Set down the material exactly as given, please, from its first line through the line that includes "math.degrees(math.atan2(d.x, d.y)), math.degrees(math.asin(d.z))".

********************

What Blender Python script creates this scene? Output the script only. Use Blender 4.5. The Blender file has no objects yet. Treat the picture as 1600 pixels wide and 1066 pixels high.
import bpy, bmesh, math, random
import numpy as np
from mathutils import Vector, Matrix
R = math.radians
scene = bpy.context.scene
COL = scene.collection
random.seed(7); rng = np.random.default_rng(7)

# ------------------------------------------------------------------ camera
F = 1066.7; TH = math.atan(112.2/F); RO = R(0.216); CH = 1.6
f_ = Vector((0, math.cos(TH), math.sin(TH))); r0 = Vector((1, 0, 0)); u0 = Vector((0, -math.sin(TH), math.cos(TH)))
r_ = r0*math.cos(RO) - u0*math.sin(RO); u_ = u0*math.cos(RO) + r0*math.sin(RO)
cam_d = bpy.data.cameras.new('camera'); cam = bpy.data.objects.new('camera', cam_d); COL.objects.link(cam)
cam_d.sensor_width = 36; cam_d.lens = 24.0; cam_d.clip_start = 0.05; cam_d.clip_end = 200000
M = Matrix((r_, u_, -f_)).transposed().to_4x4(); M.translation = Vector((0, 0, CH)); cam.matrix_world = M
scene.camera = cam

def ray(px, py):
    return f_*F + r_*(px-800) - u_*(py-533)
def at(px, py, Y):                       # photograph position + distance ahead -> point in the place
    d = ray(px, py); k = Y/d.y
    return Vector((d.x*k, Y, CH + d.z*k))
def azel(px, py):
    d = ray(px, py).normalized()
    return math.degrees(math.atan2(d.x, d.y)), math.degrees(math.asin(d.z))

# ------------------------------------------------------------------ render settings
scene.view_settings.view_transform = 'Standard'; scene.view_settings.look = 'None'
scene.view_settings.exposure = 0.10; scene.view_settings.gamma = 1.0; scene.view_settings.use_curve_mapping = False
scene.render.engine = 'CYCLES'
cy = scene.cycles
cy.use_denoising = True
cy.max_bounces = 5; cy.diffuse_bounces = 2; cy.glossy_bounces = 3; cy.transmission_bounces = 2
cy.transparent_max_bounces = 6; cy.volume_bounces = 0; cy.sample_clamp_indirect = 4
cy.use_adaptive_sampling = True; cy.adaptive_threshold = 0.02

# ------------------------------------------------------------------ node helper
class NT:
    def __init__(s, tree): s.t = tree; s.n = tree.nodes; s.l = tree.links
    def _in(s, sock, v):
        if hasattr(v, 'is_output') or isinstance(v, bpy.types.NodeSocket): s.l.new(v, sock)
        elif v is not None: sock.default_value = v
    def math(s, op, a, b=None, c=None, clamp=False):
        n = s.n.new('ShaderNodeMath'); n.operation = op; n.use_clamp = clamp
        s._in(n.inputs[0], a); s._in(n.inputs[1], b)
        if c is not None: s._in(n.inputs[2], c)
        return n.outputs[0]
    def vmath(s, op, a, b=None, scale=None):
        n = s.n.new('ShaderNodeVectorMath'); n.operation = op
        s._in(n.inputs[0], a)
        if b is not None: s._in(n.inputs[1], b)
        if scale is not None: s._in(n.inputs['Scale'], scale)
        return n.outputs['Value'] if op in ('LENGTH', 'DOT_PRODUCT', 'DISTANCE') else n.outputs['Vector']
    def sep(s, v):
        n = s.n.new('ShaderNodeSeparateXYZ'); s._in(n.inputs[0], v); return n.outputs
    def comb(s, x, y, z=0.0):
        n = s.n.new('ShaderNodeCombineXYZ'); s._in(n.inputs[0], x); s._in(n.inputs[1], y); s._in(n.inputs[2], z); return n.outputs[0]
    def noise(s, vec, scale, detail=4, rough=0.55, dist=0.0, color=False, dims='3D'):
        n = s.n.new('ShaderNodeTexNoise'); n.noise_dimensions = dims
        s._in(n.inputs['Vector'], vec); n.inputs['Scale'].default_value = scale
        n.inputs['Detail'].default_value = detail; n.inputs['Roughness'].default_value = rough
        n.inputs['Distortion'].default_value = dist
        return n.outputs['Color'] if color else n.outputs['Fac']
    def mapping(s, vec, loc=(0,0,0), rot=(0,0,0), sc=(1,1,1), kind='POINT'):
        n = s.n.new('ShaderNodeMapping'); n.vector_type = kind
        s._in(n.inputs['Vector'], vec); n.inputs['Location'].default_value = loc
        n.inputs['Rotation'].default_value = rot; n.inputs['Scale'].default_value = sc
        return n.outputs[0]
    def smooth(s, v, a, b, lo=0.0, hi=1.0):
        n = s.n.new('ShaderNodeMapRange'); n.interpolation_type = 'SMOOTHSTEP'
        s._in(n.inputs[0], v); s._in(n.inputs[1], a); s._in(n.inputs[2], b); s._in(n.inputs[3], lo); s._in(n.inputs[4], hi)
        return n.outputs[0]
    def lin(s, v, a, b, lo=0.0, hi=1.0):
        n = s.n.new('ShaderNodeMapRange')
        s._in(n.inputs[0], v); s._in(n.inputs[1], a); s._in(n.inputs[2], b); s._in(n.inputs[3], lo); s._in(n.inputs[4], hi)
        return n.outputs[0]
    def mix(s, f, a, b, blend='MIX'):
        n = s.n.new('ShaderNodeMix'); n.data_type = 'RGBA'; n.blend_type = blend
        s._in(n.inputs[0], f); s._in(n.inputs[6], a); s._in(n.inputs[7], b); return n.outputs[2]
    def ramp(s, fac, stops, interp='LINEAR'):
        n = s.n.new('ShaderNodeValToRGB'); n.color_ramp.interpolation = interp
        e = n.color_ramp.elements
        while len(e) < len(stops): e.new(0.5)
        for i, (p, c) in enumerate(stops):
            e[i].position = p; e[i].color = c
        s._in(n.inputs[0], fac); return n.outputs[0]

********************

**Answer for the task**
What Blender Python script creates this scene? Output the script only. Use Blender 4.5. The Blender file has no objects yet. Treat the picture as 1600 pixels wide and 1066 pixels high.
import bpy, bmesh, math, random
import numpy as np
from mathutils import Vector, Matrix
R = math.radians
scene = bpy.context.scene
COL = scene.collection
random.seed(7); rng = np.random.default_rng(7)

# ------------------------------------------------------------------ camera
F = 1066.7; TH = math.atan(112.2/F); RO = R(0.216); CH = 1.6
f_ = Vector((0, math.cos(TH), math.sin(TH))); r0 = Vector((1, 0, 0)); u0 = Vector((0, -math.sin(TH), math.cos(TH)))
r_ = r0*math.cos(RO) - u0*math.sin(RO); u_ = u0*math.cos(RO) + r0*math.sin(RO)
cam_d = bpy.data.cameras.new('camera'); cam = bpy.data.objects.new('camera', cam_d); COL.objects.link(cam)
cam_d.sensor_width = 36; cam_d.lens = 24.0; cam_d.clip_start = 0.05; cam_d.clip_end = 200000
M = Matrix((r_, u_, -f_)).transposed().to_4x4(); M.translation = Vector((0, 0, CH)); cam.matrix_world = M
scene.camera = cam

def ray(px, py):
    return f_*F + r_*(px-800) - u_*(py-533)
def at(px, py, Y):                       # photograph position + distance ahead -> point in the place
    d = ray(px, py); k = Y/d.y
    return Vector((d.x*k, Y, CH + d.z*k))
def azel(px, py):
    d = ray(px, py).normalized()
    return math.degrees(math.atan2(d.x, d.y)), math.degrees(math.asin(d.z))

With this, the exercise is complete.